Em 1.º de julho de 1994, o Brasil abandonou a Unidade Real de Valor (URV, uma moeda fictícia transitória) e uma sucessão infindável de cruzeiros e cruzados para entrar no mais longo período de estabilidade monetária do passado recente. O real chega aos 30 anos e uma geração inteira de brasileiros já não sabe o que é viver sob a hiperinflação e todos os hábitos que marcaram aquela época, como o de correr para os supermercados assim que o salário era depositado, para comprar alimentos em quantidade suficiente para durar todo um mês.
Esses mesmos brasileiros também não presenciaram nenhum dos choques heterodoxos que marcou a década anterior a 1994, com seus congelamentos e tabelamentos de preços, “fiscais do Sarney” e filas enormes para comprar carne racionada, já que os bois haviam sumido dos pastos para que produtores não tivessem de vender a carne pelo preço tabelado. Tais choques, como os dos planos Cruzado, Bresser, Verão e Collor, construídos em bases artificiais, reduziam drasticamente a inflação em um primeiro momento, mas logo os preços voltavam a subir vertiginosamente. Era a armadilha que os economistas do Plano Real, capitaneados pelo então ministro Fernando Henrique Cardoso, da Fazenda, quiseram evitar.

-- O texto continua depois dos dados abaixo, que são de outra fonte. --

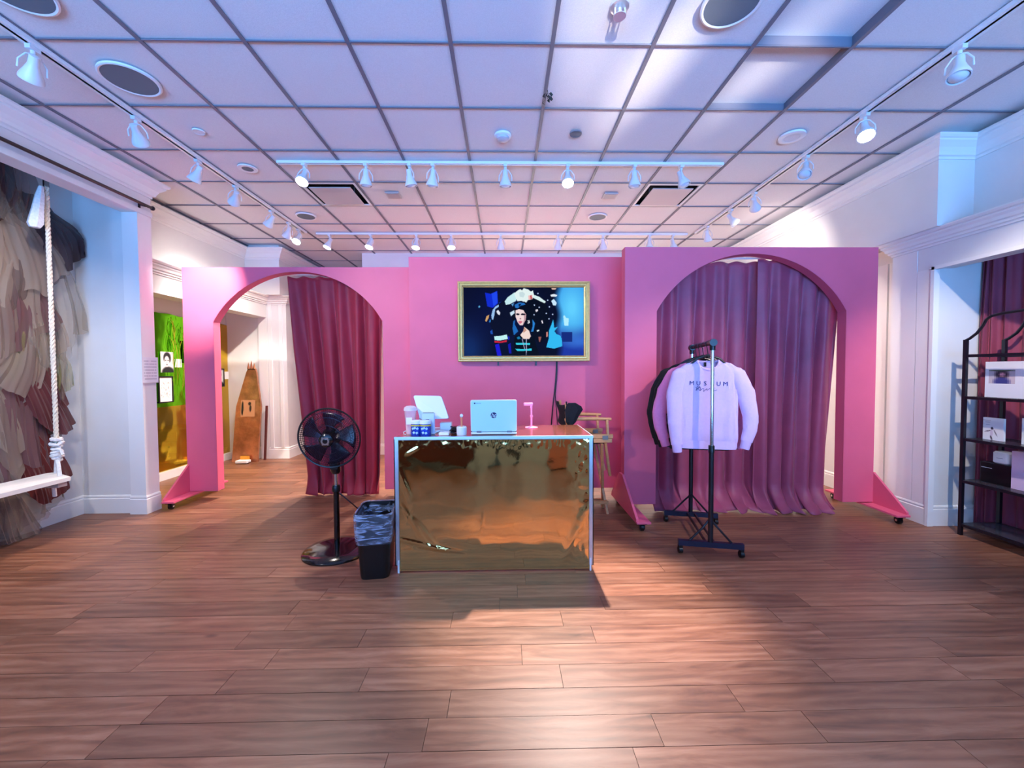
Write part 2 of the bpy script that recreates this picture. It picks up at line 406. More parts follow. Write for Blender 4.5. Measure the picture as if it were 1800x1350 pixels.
struct('trim_13', MB().box((3.75, 3.545, 0), (3.80, 3.575, 2.29)).box((3.75, -4.4, 2.265), (3.80, 3.57, 2.295)), white_trim)
struct('trim_14', MB().box((3.84, 3.97, 0), (3.88, 4.06, 2.45)).box((3.85, 4.09, 0), (3.88, 4.22, 2.45)), white_trim)
struct('baseboard_right', sweep([(3.88, 3.95), (3.77, 3.95), (3.77, 3.575)], BASE), white_trim)
struct('baseboard_right', sweep([(3.80, 3.57), (4.42, 3.57), (4.42, -4.4)], BASE), white_trim)
struct('baseboard_right', sweep([(3.88, 6.95), (3.88, 4.23)], BASE), white_trim)
# street side behind the photographer, with the shop window the daylight comes through
struct('wall_front', MB().box((-4.7, -4.55, 0), (-3.6, -4.4, 3.46)).box((3.6, -4.55, 0), (4.7, -4.4, 3.46)).box((-3.6, -4.55, 3.1), (3.6, -4.4, 3.46)).box((-3.6, -4.55, 0), (3.6, -4.4, .18)), white_wall)
fr = MB()
for x in (-3.6, -1.8, 0, 1.8, 3.56): fr.box((x, -4.5, .18), (x + .05, -4.42, 3.1))
fr.box((-3.6, -4.5, .18), (3.6, -4.42, .24)); fr.box((-3.6, -4.5, 3.04), (3.6, -4.42, 3.1))
struct('window_1', fr, black_metal)

# ------------------------------------------------------------------ ceiling fittings
def ordinal(n): return ('first', 'second', 'third', 'fourth', 'fifth', 'sixth', 'seventh', 'eighth', 'ninth', 'tenth')[n]
def disc(name, label, x, y, r, rim_m, face_m, cat, drop=.012, rim=.018):
    t = thing(name, label, cat, (x, y, CZ))
    MB().lathe([(r, 0), (r, -drop), (r - rim * .5, -drop * 1.3), (r - rim, -drop)], (x, y, CZ + .004), n=40, cap=False).build('rim', rim_m, t, smooth=True)
    MB().lathe([(0, -drop * .7), (r - rim, -drop * .9)], (x, y, CZ + .004), n=40, cap=False).build('grille', face_m, t)
    return t
for lab, x, y, r in (('large round ceiling speaker nearest the left light track', -2.484, 2.86, .165), ('round ceiling speaker cut by the top left corner', -2.48, 2.2, .165),
                     ('round dark blue ceiling speaker at the top edge beside the pushed up board', 1.225, 2.24, .155), ('round ceiling speaker behind the left air vent', -2.478, 5.29, .12),
                     ('round ceiling speaker behind the right air vent', 1.2, 5.29, .12)):
    disc('ceiling_speaker', lab, x, y, r, white_plastic, grey_disc, 'speaker')
disc('sprinkler_cover', 'small plain cover disc beside the left track', -2.472, 3.46, .045, white_plastic, tile_m, 'cover disc', .008, .006)
disc('sprinkler_cover', 'small dark cover disc right of the smoke detector', .602, 3.456, .05, grid_m, grey_disc, 'cover disc', .008, .006)
disc('recessed_downlight', 'recessed downlight ring between the left track and the desk track', -2.453, 4.07, .085, white_plastic, grey_disc, 'downlight', .01, .035)
disc('recessed_downlight', 'recessed downlight ring hanging loose near the right track', 2.427, 3.477, .10, white_plastic, tile_m, 'downlight', .014, .04)
t = thing('smoke_detector', 'white domed smoke detector in the middle of the ceiling', 'smoke detector', (0, 3.487, CZ))
MB().lathe([(.07, .004), (.07, -.012), (.058, -.02)], (0, 3.487, CZ), n=28).build('base', white_plastic, t, smooth=True)
MB().lathe([(.054, -.018), (.05, -.034), (.03, -.045), (.005, -.048)], (0, 3.487, CZ), n=28).build('dome', mat('dome_grey', (196, 196, 204), .3), t, smooth=True)
t = thing('fire_sprinkler', 'grey metal sprinkler hanging at the top edge of the ceiling', 'sprinkler', (.63, 2.26, CZ))
mb = MB().lathe([(.05, .004), (.05, -.012), (.03, -.02)], (.63, 2.26, CZ), n=20); mb.build('escutcheon', alu, t, smooth=True)
MB().cyl((.63, 2.26, CZ - .01), (.63, 2.26, CZ - .05), .014, .01).box((.60, 2.25, CZ - .055), (.608, 2.27, CZ - .01)).box((.652, 2.25, CZ - .055), (.66, 2.27, CZ - .01)).lathe([(.034, -.06), (.034, -.056)], (.63, 2.26, CZ), n=14).build('deflector', alu, t)
t = thing('artificial_sprig', 'tiny dark sprig of leaves hooked on the ceiling grid', 'sprig', (.315, 2.93, CZ))
sprig_m = mat('dark_leaf', (24, 30, 26), .7)
for q in range(9):
    a = q * 2.3; c = Vector((.315 + .022 * cos(a), 2.93 + .03 * sin(a * 1.3), CZ - .012 - .006 * q))
    MB().add([c, c + Vector((.016 * cos(a), .012, -.012)), c + Vector((.004, .004, -.03)), c + Vector((-.014, -.01 * sin(a), -.012))], [(0, 1, 2, 3)]).build('leaf', sprig_m, t, solid=.002)
MB().tube([(.313, 2.93, CZ), (.318, 2.934, CZ - .03), (.312, 2.926, CZ - .065)], .002, 5).build('stem', sprig_m, t)
for s, lab in ((-1.216, 'left'), (1.196, 'right')):
    t = thing('access_plate', 'small square cover plate near the %s air vent' % lab, 'cover plate', (s, 4.66, CZ))
    MB().box((s - .075, 4.585, CZ - .008), (s + .075, 4.735, CZ + .004)).build('plate', mat('plate_grey', (196, 190, 192), .5), t)
    MB().box((s - .06, 4.60, CZ - .012), (s + .06, 4.72, CZ - .008)).build('cover', mat('plate_grey2', (180, 172, 176), .5), t)
for i, lab in ((-3, 'left'), (3, 'right')):
    x0 = GX + i * T; y0 = GY + 3 * T
    t = thing('air_vent', 'square ceiling air vent with hanging plate, %s of the desk' % lab, 'air vent', (x0 + T / 2, y0 + T / 2, CZ))
    fm = MB()
    for a, b in (((x0 + .006, y0 + .006), (x0 + T - .006, y0 + .04)), ((x0 + .006, y0 + T - .04), (x0 + T - .006, y0 + T - .006)), ((x0 + .006, y0 + .04), (x0 + .04, y0 + T - .04)), ((x0 + T - .04, y0 + .04), (x0 + T - .006, y0 + T - .04))):
        fm.box((a[0], a[1], CZ + .002), (b[0], b[1], CZ + .012))
    fm.build('frame', white_plastic, t)
    MB().box((x0 + .04, y0 + .04, CZ + .09), (x0 + T - .04, y0 + T - .04, CZ + .10)).build('duct', plenum, t)
    MB().box((x0 + .085, y0 + .085, CZ - .016), (x0 + T - .085, y0 + T - .085, CZ - .006), .004).build('face_plate', mat('vent_plate', (205, 196, 200), .5), t)
    for px in (x0 + .12, x0 + T - .12):
        MB().cyl((px, y0 + .3, CZ - .008), (px, y0 + .3, CZ + .09), .004).build('support_rod', grid_m, t)

# tracks
def track(label, p0, p1):
    t = thing('light_track', label, 'light track', p0)
    d = (Vector(p1) - Vector(p0)); horiz = abs(d.x) > abs(d.y)
    w = Vector((0, .018, 0)) if horiz else Vector((.018, 0, 0))
    a = Vector(p0); b = Vector(p1)
    for nm, q0, q1, z0, z1, mm in (('rail', -1, 1, -.014, 0, white_plastic), ('rail_lip', -1, -.35, -.024, -.014, white_plastic), ('rail_lip', .35, 1, -.024, -.014, white_plastic), ('slot', -.35, .35, -.0145, -.012, black_plastic)):
        c0 = a + w * q0 + Vector((0, 0, z0)); c1 = b + w * q1 + Vector((0, 0, z1))
        MB().box((min(c0.x, c1.x), min(c0.y, c1.y), c0.z), (max(c0.x, c1.x), max(c0.y, c1.y), c1.z)).build(nm, mm, t)
    for e, s in ((a, -1), (b, 1)):
        dv = d.normalized() * .012 * s
        c0 = e - w * 1.1 + Vector((0, 0, -.026)); c1 = e + w * 1.1 + dv
        MB().box((min(c0.x, c1.x), min(c0.y, c1.y), c0.z), (max(c0.x, c1.x), max(c0.y, c1.y), CZ)).build('end_cap', white_plastic, t)
    return t
track('white light track running across the ceiling above the desk', (-2.08, 3.925, CZ), (2.07, 3.925, CZ))
track('white light track across the ceiling behind the pink walls', (-2.62, 5.92, CZ), (2.62, 5.92, CZ))
track('long white light track along the left of the ceiling', (-2.79, .3, CZ), (-2.76, 5.86, CZ))
track('long white light track along the right of the ceiling', (2.73, .3, CZ), (2.76, 5.86, CZ))

bulb_on = mat('lit_bulb', (255, 246, 238), .4, emis=60)
bulb_off = mat('lamp_glass', (214, 224, 232), .12)
lamp_white = mat('lamp_white', (226, 228, 232), .35)
def head(x, y, aim, label, on=False, power=0, cone=50, col=(1, .87, .78), blend=.85, side=1):
    """track spotlight: adapter, stem, forked yoke, socket, bell, bulb"""
    top = Vector((x, y, CZ - .022)); t = thing('track_spotlight', label, 'spotlight', top, 'track spotlights')
    d = (Vector(aim) - (top + Vector((0, 0, -.1)))).normalized()
    sd = d.cross(Vector((0, 0, 1))); sd = sd.normalized() if sd.length > .05 else Vector((1, 0, 0))
    piv = top + Vector((0, 0, -.105))
    MB().box(top + Vector((-.016, -.03, -.028)), top + Vector((.016, .03, .0))).build('adapter', lamp_white, t)
    MB().cyl(top + Vector((0, 0, -.028)), top + Vector((0, 0, -.048)), .012, n=10).build('stem', lamp_white, t)
    c = piv + d * .045
    yk = [c + sd * (.061 * s2) + d * o for s2, o in ((1, 0),)]
    for s2 in (1, -1):
        MB().tube([top + Vector((0, 0, -.045)), top + Vector((0, 0, -.055)) + sd * s2 * .03, c * .5 + (top + Vector((0, 0, -.055))) * .5 + sd * s2 * .058, c + sd * s2 * .06], .0045, 6).build('yoke_arm', lamp_white, t)
    MB().lathe([(.006, -.055), (.024, -.05), (.026, 0), (.03, .012)], piv, d, 16).build('socket', lamp_white, t, smooth=True)
    MB().lathe([(.03, .01), (.036, .03), (.05, .062), (.057, .082), (.057, .094), (.052, .094), (.044, .066), (.03, .03)], piv, d, 20, cap=False).build('bell', lamp_white, t, smooth=True)
    MB().lathe([(.044, .066), (.046, .086), (.034, .098), (.012, .104), (.001, .105)], piv, d, 16, cap=False).build('bulb', bulb_on if on else bulb_off, t, smooth=True)
    if power:
        l = bpy.data.lights.new('spot_lamp', 'SPOT'); l.energy = power; l.color = col; l.spot_size = radians(cone); l.spot_blend = blend; l.shadow_soft_size = .03
        o = bpy.data.objects.new('spot_lamp', l); COL.objects.link(o); o.parent = t
        o.location = piv + d * .115 - top; o.rotation_euler = d.to_track_quat('-Z', 'Y').to_euler()
    return t
WARM = (1, .84, .70); PINKW = (1, .80, .80)
for n, (x, aim, on, pw, cone) in enumerate(((-1.847, (-2.0, 2.2, 0), True, 150, 66), (-1.278, (-1.4, 4.3, 0), False, 0, 0), (-.873, (-.4, 4.4, 0), False, 0, 60), (-.655, (-1.0, 4.4, .6), False, 0, 60),
                                            (.021, (.05, 4.35, 0), False, 0, 0), (.608, (.46, 2.42, 0), True, 1300, 36), (1.24, (1.3, 4.0, 0), False, 0, 0), (1.684, (2.3, 3.6, 1.2), False, 0, 40))):
    head(x, 3.925, aim, '%s white spotlight from the left on the track above the desk' % ordinal(n), on, pw, cone)
for n, (x, aim, on, pw, cone) in enumerate(((-2.45, (-3.4, 5.2, .6), True, 320, 95), (-1.874, (-2.4, 4.9, .6), True, 320, 80), (-1.232, (-1.4, 5.1, .6), True, 220, 80), (-.741, (-.6, 5.1, .8), True, 220, 80),
                                            (-.039, (.0, 6.9, 1.6), False, 360, 110), (.779, (.8, 6.9, 1.8), False, 360, 110), (1.421, (1.8, 6.9, 1.8), False, 360, 110), (2.09, (1.8, 5.0, 0), False, 0, 0), (2.425, (3.0, 5.6, 0), False, 160, 90))):
    head(x, 5.92, aim, '%s white spotlight from the left on the track behind the pink walls' % ordinal(n), on, pw, cone)
for n, (y, aim, on, pw, cone) in enumerate(((2.555, (-4.1, 3.4, 1.6), False, 110, 70), (3.237, (-3.25, 4.6, 2.25), False, 650, 36), (3.87, (-3.9, 4.0, 1.3), False, 0, 60), (4.395, (-4.0, 5.6, 2.2), False, 40, 80),
                                            (5.056, (-4.4, 5.6, 1.4), False, 120, 80), (5.449, (-4.2, 6.5, 1.2), False, 100, 80), (5.703, (-3.0, 4.2, .9), True, 60, 50))):
    head(-2.78, y, aim, '%s white spotlight from the near end of the left track' % ordinal(n), on, pw, cone)
for n, (y, aim, on, pw, cone) in enumerate(((2.483, (2.0, 1.9, 0), False, 0, 0), (3.133, (1.9, 1.6, 0), True, 90, 60), (3.746, (1.9, 2.9, 1.2), False, 0, 45), (4.513, (3.62, 5.6, 2.4), False, 70, 120), (4.984, (3.84, 4.15, 1.3), False, 110, 50), (5.564, (3.4, 6.2, 1.2), False, 160, 90))):
    head(2.745, y, aim, '%s white spotlight from the near end of the right track' % ordinal(n), on, pw, cone)
head(2.74, 1.70, (4.0, 3.5, .9), 'white spotlight of the right track nearest the shop window, lighting the black shelf rack', True, 260, 52)
head(2.74, 1.15, (1.9, 3.6, 1.2), 'white spotlight of the right track turned towards the sweatshirts', True, 230, 42)
head(-2.79, 1.9, (-4.1, 3.5, .8), 'white spotlight of the left track nearest the shop window, lighting the swing', True, 130, 60)
head(-2.79, 1.2, (-.5, 4.4, 1.3), 'white spotlight of the left track turned towards the screen wall', True, 300, 60)
head(-2.79, .6, (-1.7, 1.3, 0), 'white spotlight at the window end of the left track, lighting the near floor', True, 120, 90)
head(2.74, .6, (1.5, 1.3, 0), 'white spotlight at the window end of the right track, lighting the near floor', True, 70, 90)

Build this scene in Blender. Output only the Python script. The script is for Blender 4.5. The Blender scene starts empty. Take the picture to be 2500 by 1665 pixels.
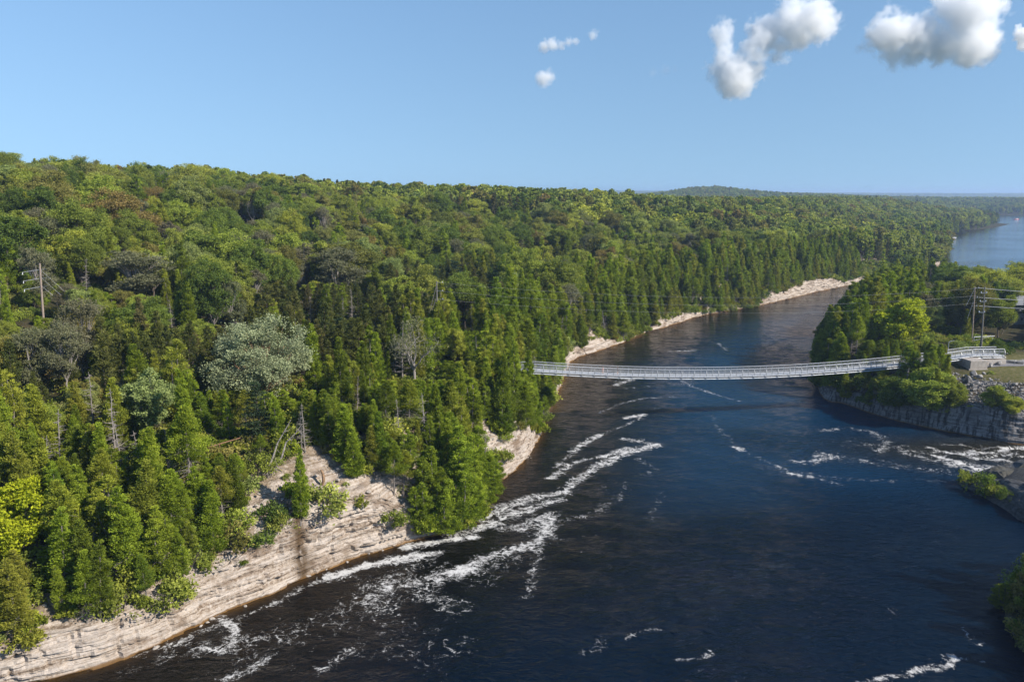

A resiliência do real não se deve apenas ao fato de o plano de estabilização ter sido melhor desenhado que seus antecessores, mas também a todo o conjunto de reformas que o acompanhou
A inflação foi controlada de forma gradual, mas duradoura. Em 1995, primeiro ano cheio de vigência da nova moeda, o IPCA ainda era de 22,41%, valor que hoje qualquer brasileiro considera inaceitável, mas que à época soava como uma grande vitória – a título de comparação, a inflação de 1993, último ano antes do real, fora de 2.477,15%. Desde 1996, apenas três vezes o IPCA ultrapassou os 10%: em 2002, 2015 e 2021. Neste período, o país foi atingido por fortes crises internacionais – a da Ásia, a da Rússia e a do subprime – e internas, como a provocada pela irresponsabilidade da Nova Matriz Econômica lulopetista. Ainda assim, o real suportou as tempestades e a hiperinflação não retornou.
A resiliência do real não se deve apenas ao fato de o plano de estabilização ter sido melhor desenhado, mas também a todo o conjunto de reformas que o acompanhou, desde o saneamento do sistema financeiro por meio do Proer até a Lei de Responsabilidade Fiscal e a implantação do tripé macroeconômico formado por câmbio flutuante, metas de inflação e busca pelo superávit primário. A estabilidade e a credibilidade da moeda dependiam especialmente dessas reformas estruturantes, algumas das quais miravam especialmente o descontrole do gasto público, que é fonte de inflação; o sucesso dessas reformas pavimentou o caminho para que a estabilização tivesse a longevidade que tem. E apontam o caminho para que ela se perpetue.
Lula e o PT resistiram e criticaram virulentamente cada etapa da estabilização, desde o Plano Real propriamente dito – chamado por eles de “estelionato eleitoral” – até as reformas posteriores. O petista chegou ao Planalto em 2002 sem jamais agradecer ao antecessor por receber um país estabilizado economicamente; pelo contrário, passou anos repetindo o mantra da “herança maldita”. Lula pode até não ter dado marcha a ré nas conquistas do Plano Real, mas lançou as bases da Nova Matriz Econômica que, no mandato de sua sucessora Dilma Rousseff, levaria o país à maior recessão de sua história. E, ainda hoje, Lula não apenas segue sem dar a FHC e aos economistas do real – que, aliás, apoiaram o petista na campanha de 2022 – o merecido reconhecimento como ainda se empenha em alimentar crises que contribuem para a perda de valor da moeda. A defesa incessante da elevação do gasto público, a recusa veemente a qualquer ajuste fiscal e as críticas constantes ao Banco Central e a Roberto Campos Neto feitas por Lula afetam negativamente o câmbio e as expectativas de inflação.
Seria um exagero enorme dizer que a irresponsabilidade petista poderia nos trazer de volta aos tempos pré-real. Décadas de convivência com índices de inflação mais civilizados acabaram com a tolerância do brasileiro ao descontrole total que vigorava antes de 1994. Mas o Lula de 2024, em certos aspectos, segue repetindo o Lula de três décadas atrás e desprezando o valor da criação de um bom ambiente de negócios, com previsibilidade econômica; da estabilidade; e de políticas fiscal e monetária convergindo no sentido de promover a racionalização do gasto público. E, ao agir assim, o presidente estraga a celebração do maior marco da história econômica recente do país.